Sogno e SUONO
Il filologo Herreweghe centra il romanticismo della partitura di Mendelssohn attraverso i dettagli
SCHUMANN
CONCERTO PER PIANOFORTE E ORCHESTRA
MENDELSSOHN
SOGNO DI UNA NOTTE DI MEZZA ESTATE
VOCE RECITANTE W. Malosti
PIANOFORTE A. Lonquich
DIRETTORE P. Herreweghe
ORCHESTRA E CORO Accademia Nazionale di Santa Cecilia
PARCO della musica ★★★★
Se Pappano ha ceduto la bacchetta del primo concerto, Santa Cecilia ha di fatto inaugurato la stagione con un mese di concerti ad alta temperatura schierando tre attraenti maestri del podio: prima il giovane neo direttore principale ospite Jacob Hrusa con la Seconda di Mahler, poi Kirill Petrenko al suo nuovo incontro con l’orchestra ceciliana (il 21 di questo mese torna all’Auditorium alla testa dei Berliner Philharmoniker), infine Philippe Herreweghe, il direttore belga noto per aver fondato e diretto il Collegium vocale Gent insieme a tante altre formazioni di impronta “antichista”. La filologia esecutiva colloca nel proprio tempo le partiture, ritrovandone l’autenticità.
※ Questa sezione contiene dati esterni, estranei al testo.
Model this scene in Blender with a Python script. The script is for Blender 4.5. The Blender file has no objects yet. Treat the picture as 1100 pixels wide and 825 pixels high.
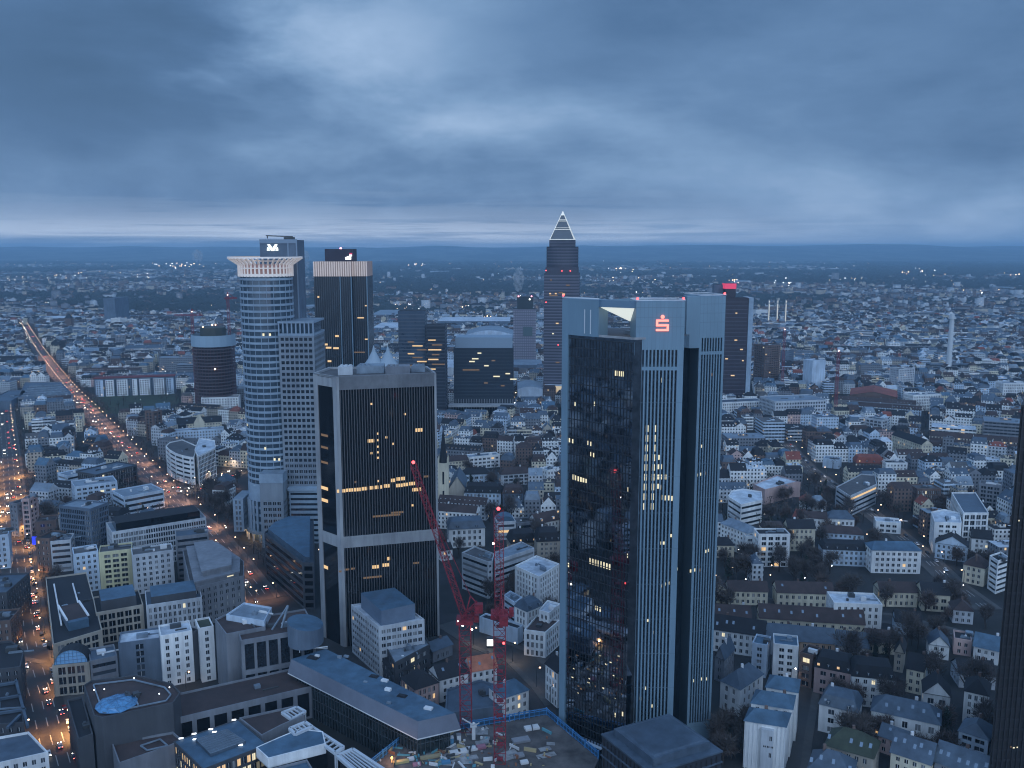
import bpy, math, random
import numpy as np
from mathutils import Vector, Matrix
random.seed(7)
S = bpy.context.scene
C = S.collection
R = math.radians
# ------------------------------------------------------------------ camera
H = 205.0; F = 950.0; TH = R(8.71)
cd = bpy.data.cameras.new('camera'); cam = bpy.data.objects.new('camera', cd); C.objects.link(cam)
cam.location = (0, 0, H); cam.rotation_euler = (R(90) - TH, 0, 0)
cd.sensor_width = 36; cd.lens = 36 * F / 1100; cd.clip_start = 1; cd.clip_end = 80000
S.camera = cam
# ------------------------------------------------------------------ world, sun, exposure
W = bpy.data.worlds.new('World'); S.world = W; W.use_nodes = True
def nodes(nt):
    nt.nodes.clear()
    def N(t, **k):
        n = nt.nodes.new(t)
        for a, b in k.items():
            if a == 'inp':
                for i, v in b.items(): n.inputs[i].default_value = v
            else: setattr(n, a, b)
        return n
    return N, (lambda a, b: nt.links.new(a, b))
def math_(N, L, op, a, b=None, clamp=False):
    n = N('ShaderNodeMath', operation=op, use_clamp=clamp)
    for i, v in enumerate((a, b)):
        if v is None: continue
        if isinstance(v, (int, float)): n.inputs[i].default_value = v
        else: L(v, n.inputs[i])
    return n.outputs[0]
def ramp(N, L, f, stops):
    n = N('ShaderNodeValToRGB'); e = n.color_ramp.elements
    while len(e) < len(stops): e.new(0.5)
    for i, (p, c) in enumerate(stops):
        e[i].position = p; e[i].color = (*c, 1) if len(c) == 3 else c
    L(f, n.inputs[0]); return n.outputs[0]
def mixc(N, L, f, a, b, mode='MIX'):
    n = N('ShaderNodeMix', data_type='RGBA', blend_type=mode)
    for i, v in ((0, f), (6, a), (7, b)):
        if isinstance(v, (int, float)): n.inputs[i].default_value = v
        elif isinstance(v, tuple): n.inputs[i].default_value = (*v, 1)
        else: L(v, n.inputs[i])
    return n.outputs[2]
SKX, SKY = 5.7, 12.9
N, L = nodes(W.node_tree)
tc = N('ShaderNodeTexCoord'); sep = N('ShaderNodeSeparateXYZ'); L(tc.outputs['Generated'], sep.inputs[0])
z = math_(N, L, 'MAXIMUM', sep.outputs[2], 0.0)
den = math_(N, L, 'ADD', z, 0.30)
cx = math_(N, L, 'DIVIDE', sep.outputs[0], den); cy = math_(N, L, 'DIVIDE', sep.outputs[1], den)
cmb = N('ShaderNodeCombineXYZ'); L(cx, cmb.inputs[0]); L(cy, cmb.inputs[1])
mp = N('ShaderNodeMapping'); L(tc.outputs['Generated'], mp.inputs[0]); mp.inputs['Scale'].default_value = (2.4, 2.4, 6.2); mp.inputs['Rotation'].default_value = (0, R(14), 0); mp.inputs['Location'].default_value = (SKX, SKY, 0)
n1 = N('ShaderNodeTexNoise', inp={'Scale': 1.15, 'Detail': 9.0, 'Roughness': 0.56, 'Distortion': 0.15}); L(mp.outputs[0], n1.inputs['Vector'])
n2 = N('ShaderNodeTexNoise', inp={'Scale': 0.4, 'Detail': 3.0, 'Roughness': 0.5}); L(mp.outputs[0], n2.inputs['Vector'])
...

Succede infatti che le musiche di scena per il Sogno di una notte di mezz’estate di Mendelssohn abbiano stavolta sprigionato tutto il loro incanto romantico e notturno. Herreweghe non chiede mai di affondare troppo l’archetto, comanda di restare in superficie: ne sortisce un’autentica “musica degli elfi” che non coincide solo con Ouverture, Scherzo e Marcia (le parti cioè che descrivono direttamente il mondo di Oberon e Titania) ma che contagia tutte le sezioni. Con archi così aerei e trasparenti (che l’orchestra ceciliana rende con articolazioni di certosina precisione) i fiati non faticano a “timbrare” il suono con un’aura inconfondibile già dalle prime battute dell’Ouverture con cui a 17 anni Mendelssohn intuiva che il romanticismo in musica sarebbe stato essenzialmente una questione di sound. La magistrale prova del coro e delle due soliste (Sara Fiorentini e Roberta De Nicola) completa il quadro. Unico neo, la recitazione talvolta artificiosa di Valter Malosti, che ha pronunciato un testo composito (frammenti da Shakespeare e da altri autori) a sintetizzare la drammaturgia d’autore. In apertura di serata il Concerto il La minore di Schumann ha confermato la vocazione divagante ma riflessiva, mai gratuita, del pianismo di Alexander Lonquich. Era lui a dettare stacchi, accenti e fermate a un’orchestra assai disciplinata e partecipe.